Hors Course

Five Rapha riders set out to ride the Paris-Roubaix parcours in early March 2011 as preparation for the inaugural Paris-Roubaix Sportive to be held one day before the pro event.

04 March 2011

Choose a line and stick to it

To watch a Grand Tour champion escape from the pack and up a mountain is to witness grace, beauty and perfection on a bike. To watch a Classics champion float over the cobbles evokes very different emotions. Riders of the former variety have earned such nicknames as ‘Eagle’ and ‘Angel’, whereas the latter rarely bring out the Romantic poets in their admirers as they pound the cobbles with extraordinary power and determination. The term ‘Raging Bull’ came to my mind after my own baptism of fire in the flames of the ‘Hell of the North’ last weekend.

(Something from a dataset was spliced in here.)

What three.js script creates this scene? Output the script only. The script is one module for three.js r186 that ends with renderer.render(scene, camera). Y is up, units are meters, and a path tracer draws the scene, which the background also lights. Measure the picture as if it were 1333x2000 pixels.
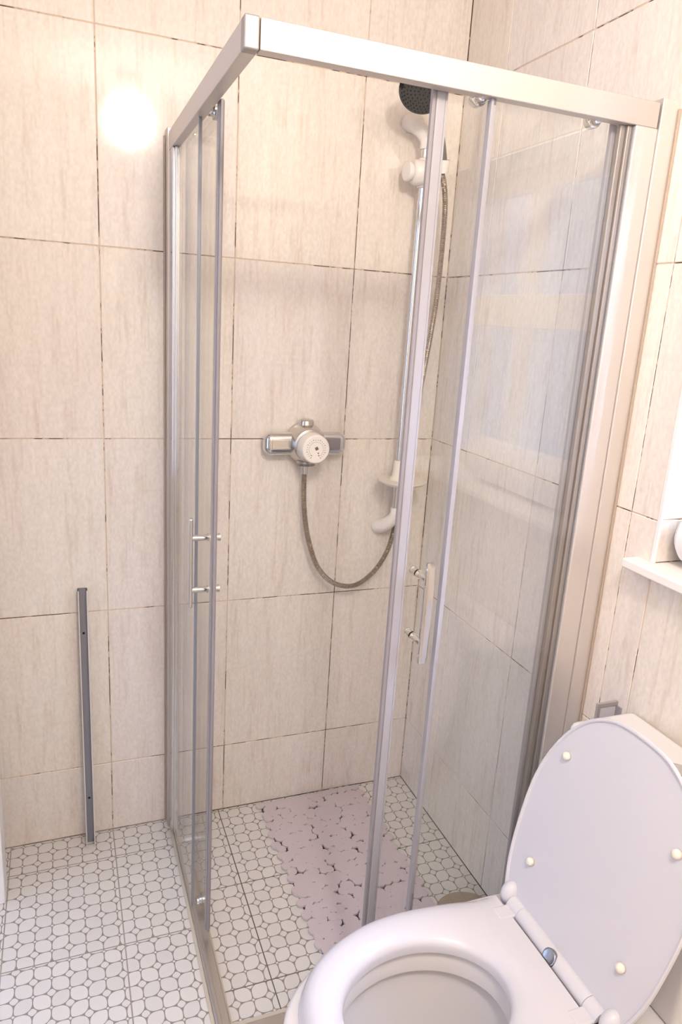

A group of five riders had been asked to ride the Paris-Roubaix Challenge, as a recce for the real thing on 9th April. We were all cobble virgins and so even now, nearly a week later, 50 fingers are still tingling. I am a lightweight dreamer, both by body and nature. I prefer lettuce to steak. The cobbles were never very high on my list of cycling pilgrimages. I was happy to leave them to the heavyweight gladiators in search of life affirming physical combat. Which is why I took a while to get to sleep the night before we rode the infamous pavé.

Pump your legs as if your life depends on it

When riding a col, one has time to reflect, to assess and pace oneself, to assert some technique, some control over the demands of the climb. Occasionally the art of cycling is reduced to desperate digging, but the goal is to dance, to fly even, up these lofty, twisting roads towards the summit. When riding the cobbles there is no time for such dreaming. You are in a boxing ring and when that first bell rings, you’re instantly the boxer. Sometimes you’re just the punchbag. Rounds can last for anything from three to fifteen minutes, your feet must be quick. You float, numbed, on the smooth tarmac for a couple of minutes, then try to recover before the next round. Unless you know the course, you often have no warning before the bell rings again.

There are no rules and this is full-body contact. Cobbles fly at you as if in some manic video game. You barely have time to spot the really nasty ones, the ones that tractors have pushed over, sticking out sideways and leaving gaping holes beside them. You push those pedals as if your life depends on it. If you slow down, the cobbles seem to open up, exposing black holes ready to suck what remains of your feeble momentum. At times, the muddy gutter seems to offer you a shameful way out, out of reach of the punches. This may lead you straight into a trap (puddles hide potholes very effectively) but becoming a ‘gutter sucker’ at least allows you to claw back some momentum before you turn the front wheel back on to the cobbles.

Hold the handlebars and concentrate

As we slowly ticked off the sections, we gradually fumbled our way towards something that could loosely be called technique. We learned to relax our arms and shoulders, to push a bigger gear, to choose one line and stick to it and to look ten metres ahead to begin steering away from a really mean patch (you cannot ‘flick’ the bars on cobbles). We learned to resist the temptation to ease off before the end of the section, and to repeat to ourselves the essential Paris-Roubaix mantra: “Cobbles keep coming and I’m still riding!” In short, we learned that you cannot give in.

Having experienced it first hand, it’s easy to understand why this ride is described as ‘Hell’ but to arrive in Roubaix, to have survived this journey, is to come out battered, bruised but elated. We were fortunate enough to ride round the famous velodrome at the end of our recce and as we did so, the history of that place flooded our minds. As we rode the banked ends , swooping up and down on the smooth concrete, I thought back to those wild, exposed cobbled farm tracks. The Roubaix Velodrome is where the heroes receive their accolades from the packed crowds but it is on those cobbles, the harshest combat available to a road rider, that they earn their praise. “There is a lot of madness to all this,” Bernard Hinault once remarked of Paris-Roubaix. But it is this madness that will attract me back here one day to ride it again.